Dragon Ball FighterZ’s Best Player Keeps Getting Better

Dragon Ball FighterZ’s Best Player Keeps Getting Better

Screenshot: Dragon Ball FighterZ (Bandai Namco)

Fighters are gearing up for the coming season of major Dragon Ball FighterZ events, and few look as fearsome as Goichi “Go1” Kishida.

The season of fighting game majors is almost upon us, and FighterZ competitors will go through the gauntlet, from Combo Breaker and the Summit of Power through to CEO and Evo 2018.

To get a feel for where everyone’s power levels are at right now, Goichi played a first-to-10 set last night against Teemo, as the marquee match of the Canada Cup master series 2018 event in Calgary. If you were wondering whether Goichi was still the man to beat in Dragon Ball FighterZ, he gave a pretty convincing answer.

Since he’s swapped out his usual Adult Gohan for Bardock thanks to the recent patch changes, Goichi’s play is a tad more aggressive. Bardock is an all-out attacker, and teamed up with the incredibly versatile Cell and Vegeta’s flurry of knees and blasts, Goichi’s trio can put on some oppressive sessions of offence.

Goichi put on some highlight-worthy series of attacks, and each one showed some impressive game knowledge.
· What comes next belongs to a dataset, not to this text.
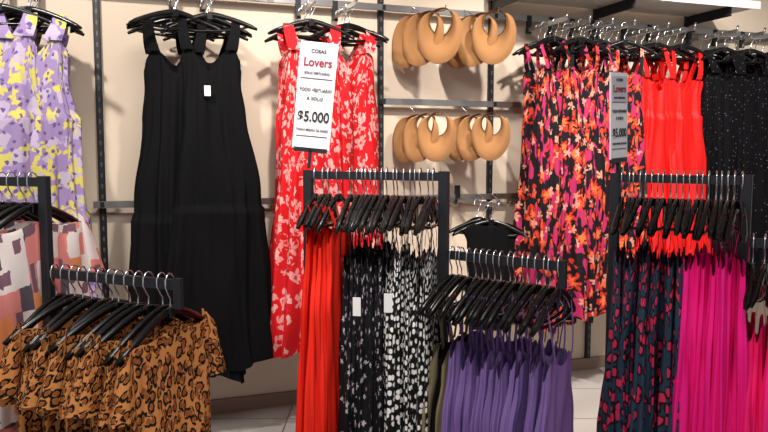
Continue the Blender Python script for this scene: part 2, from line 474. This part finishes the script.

In one moment, he goes over the head of his opponent, hitting him from an odd angle, then vanishes back to the other side to hit him again, opening Teemo up for another combo.

Goichi’s defence is the stuff of legends, and it was certainly on-point during the series. As the win count went higher, with Teemo taking one game to Goichi’s seven, a Cell vs. Cell mirror-match put Goichi on a pixel’s worth of health.

While the defence isn’t the main focus here — it’s solid, but nothing extraordinary for someone like Goichi — the patience to wait and watch for the opening is impressive. Most players would panic on so little health and start fishing for openings, leaving themselves wide open for that one hit to end the round. Here, Goichi bides his time and then, in the right moment, blasts Teemo with a super to turn the tables and take win number eight.

The set ended 10-1 in Goichi’s favour, a resounding win. Teemo is no slouch; he has a first-place finish at Michigan Masters to his name, and he was in the running for a spot at the Summit of Power. What this set shows is that not only is the gap between Goichi and everyone else huge, it could get even wider.

During the last game of the set, Goichi even showcased some new techniques that have been bouncing around on social media. He cancelled a ki blast, a projectile attack, into another hit just to add a little more damage on the standard Vegeta combo.

Just a little more damage than normal, but a message was sent: Goichi is not resting on his laurels. The best player in the world is still getting better.